• _OBJECTIVE_: The line containing "struct(link('hillside', bm, M['grass'], smooth=True))" marks the end: extract everything from the first line of the data through that line, exactly, with no pictures.

******

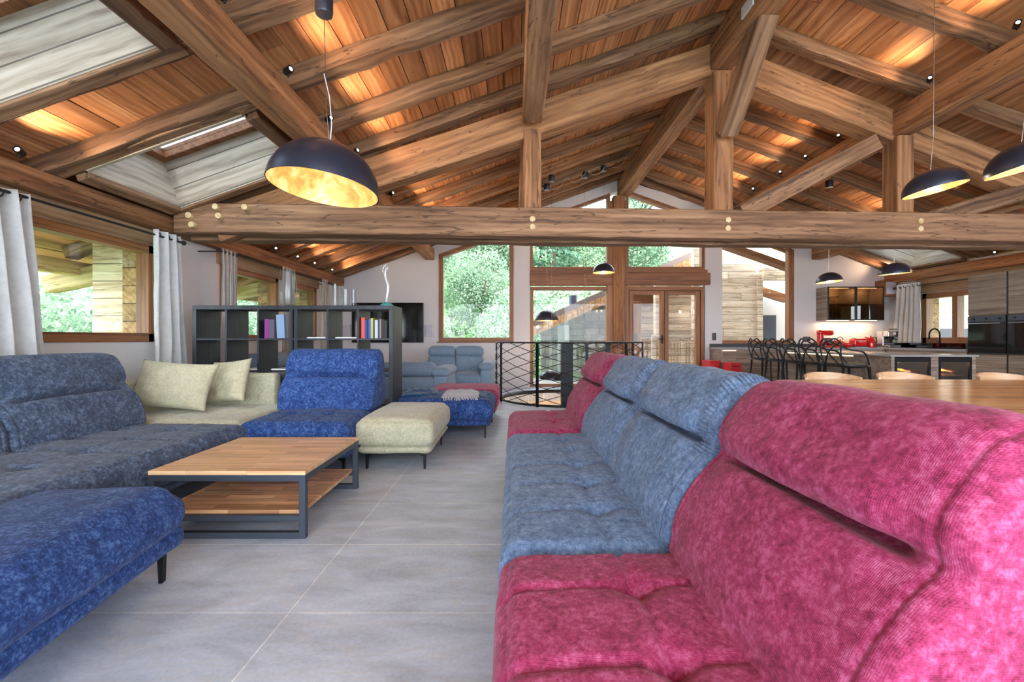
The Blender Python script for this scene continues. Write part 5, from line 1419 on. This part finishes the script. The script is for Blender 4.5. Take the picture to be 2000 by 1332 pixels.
# ground and wooded hillside
bm = bmesh.new(); n = 50; g = []
for i in range(n+1):
    row = []
    for j in range(n+1):
        x = -60+120*i/n; y = -20+100*j/n
        d = min(24, max(0, y-19)+max(0, -x-11)*.25)
        z = -3.0+d*.62+noise.noise(Vector((x*.07, y*.07, 0)))*2.0*min(1, d*.1+.05)
        row.append(bm.verts.new((x, y, z)))
    g.append(row)
for i in range(n):
    for j in range(n): bm.faces.new([g[i][j], g[i+1][j], g[i+1][j+1], g[i][j+1]])
struct(link('hillside', bm, M['grass'], smooth=True))

def tree_proto(label, mat, h, r, nleaf, leafs, seed, conic=False, trunk=True):
    rr = random.Random(seed)
    t = thing('tree', label, 'tree', (0, 0, 0), 0, 'trees outside')
    bm = bmesh.new()
    blobs = [(rr.uniform(-.5, .5)*r, rr.uniform(-.5, .5)*r, h*rr.uniform(.3, .92), r*rr.uniform(.3, .55)) for _ in range(16)]
    for k in range(nleaf):
        if conic:
            v = rr.random()**.8; rad = r*(1-v)*(.75+.35*rr.random())*(.8+.25*sin(v*60)); a = rr.uniform(0, 2*pi)
            p = Vector((rad*cos(a), rad*sin(a), h*(.06+.94*v)))
        else:
            b = rr.choice(blobs); d = Vector((rr.gauss(0, 1), rr.gauss(0, 1), rr.gauss(0, 1))).normalized()
            p = Vector(b[:3])+d*b[3]*(.75+.3*rr.random())
        s = leafs*rr.uniform(.6, 1.3)
        u = Vector((rr.gauss(0, 1), rr.gauss(0, 1), rr.gauss(0, 1))).normalized(); w = u.cross(Vector((rr.gauss(0, 1), rr.gauss(0, 1), rr.gauss(0, 1)))).normalized()
        bm.faces.new([bm.verts.new(p+u*s), bm.verts.new(p+w*s*.5), bm.verts.new(p-u*s), bm.verts.new(p-w*s*.5)])
    me_o = link('foliage', bm, M[mat], t)
    bm = bmesh.new(); tube(bm, [(0, 0, -.6), (0.05, 0, h*.4), (0, .05, h*.8)], .1, 8, rs=[.16, .11, .04])
    for k in range(6):
        a = k*1.05; tube(bm, [(0, 0, h*(.3+.07*k)), (r*.5*cos(a), r*.5*sin(a), h*(.45+.07*k))], .03, 6)
    link('trunk', bm, M['bark'], t)
    return t
protos = [tree_proto('pale leafy tree on the hillside', 'leafA', 6.0, 2.3, 16000, .07, 1),
          tree_proto('green leafy tree on the hillside', 'leafB', 7.0, 2.4, 16000, .07, 2),
          tree_proto('dark conifer on the hillside', 'leafC', 9.0, 2.0, 14000, .09, 3, conic=True)]
rr = random.Random(77)
def hz(x, y):
    d = min(24, max(0, y-19)+max(0, -x-11)*.25)
    return -3.0+d*.62+noise.noise(Vector((x*.07, y*.07, 0)))*2.0*min(1, d*.1+.05)
spots = []
for row, (y, sp) in enumerate(((19, 3.4), (22.5, 3.8), (26.5, 4.4), (31, 5.2), (37, 6))):
    x = -y*.55
    while x < y*.62:
        spots.append((x+rr.uniform(-.8, .8), y+rr.uniform(-1, 1), row)); x += sp
words = ['left', 'middle', 'right']; rown = ['front', 'second', 'third', 'fourth', 'topmost']
kinds = ['pale leafy tree', 'green leafy tree', 'dark conifer']
used = [0, 0, 0]; cnt = {}
for i, (x, y, row) in enumerate(spots):
    if row < 2 and 3 < x < 8: continue
    k = rr.choice([0, 0, 1, 1, 2]) if row < 3 else rr.choice([0, 1, 2, 2])
    o = protos[k]
    if used[k]: o = dup(protos[k])
    used[k] = 1
    o.location = (x, y, hz(x, y)-.2); o.rotation_euler = (0, 0, rr.uniform(0, 6.28)); s = rr.uniform(.8, 1.15); o.scale = (s, s, s*rr.uniform(.9, 1.1))
    cnt[(k, row)] = cnt.get((k, row), 0)+1
    o['label'] = '%s, %s row of the wooded hillside, %s such from the left' % (kinds[k], rown[row], ORD[cnt[(k, row)]-1])
# shrubs and trees outside the side windows
for j, (x, y, z, k, s, lab) in enumerate(((-8.2, 7.2, -3.0, 1, .78, 'bright pale leafed tree close outside the near left window'), (-10.5, 10.5, -3.0, 0, .9, 'pale leafed tree behind the bright one outside the left windows'), (-13, 8.2, -3, 1, 1.0, 'green tree left outside the near window'), (-15.5, 12.2, -3, 2, .9, 'conifer behind the trees outside the near left window'),
        (-9.5, 14, -3, 1, .85, 'green tree outside the far left windows'), (-14.5, 18, -2.8, 2, 1.05, 'tall conifer outside the far left windows'), (10.4, 11.8, -3, 1, .6, 'green shrub outside the kitchen window'), (-27, 8, -2, 2, 1.3, 'big conifer far off to the left'), (-26, 21, -2, 1, 1.4, 'big green tree far off to the left'), (-20, 6.0, -2, 1, 1.1, 'big green tree low outside the near left window'))):
    o = dup(protos[k]); o.location = (x, y, z); o.scale = (s, s, s); o.rotation_euler = (0, 0, j*1.3); o['label'] = lab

******

• _SOLUTION TO THIS EXERCISE_:
The Blender Python script for this scene continues. Write part 5, from line 1419 on. This part finishes the script. The script is for Blender 4.5. Take the picture to be 2000 by 1332 pixels.
# ground and wooded hillside
bm = bmesh.new(); n = 50; g = []
for i in range(n+1):
    row = []
    for j in range(n+1):
        x = -60+120*i/n; y = -20+100*j/n
        d = min(24, max(0, y-19)+max(0, -x-11)*.25)
        z = -3.0+d*.62+noise.noise(Vector((x*.07, y*.07, 0)))*2.0*min(1, d*.1+.05)
        row.append(bm.verts.new((x, y, z)))
    g.append(row)
for i in range(n):
    for j in range(n): bm.faces.new([g[i][j], g[i+1][j], g[i+1][j+1], g[i][j+1]])
struct(link('hillside', bm, M['grass'], smooth=True))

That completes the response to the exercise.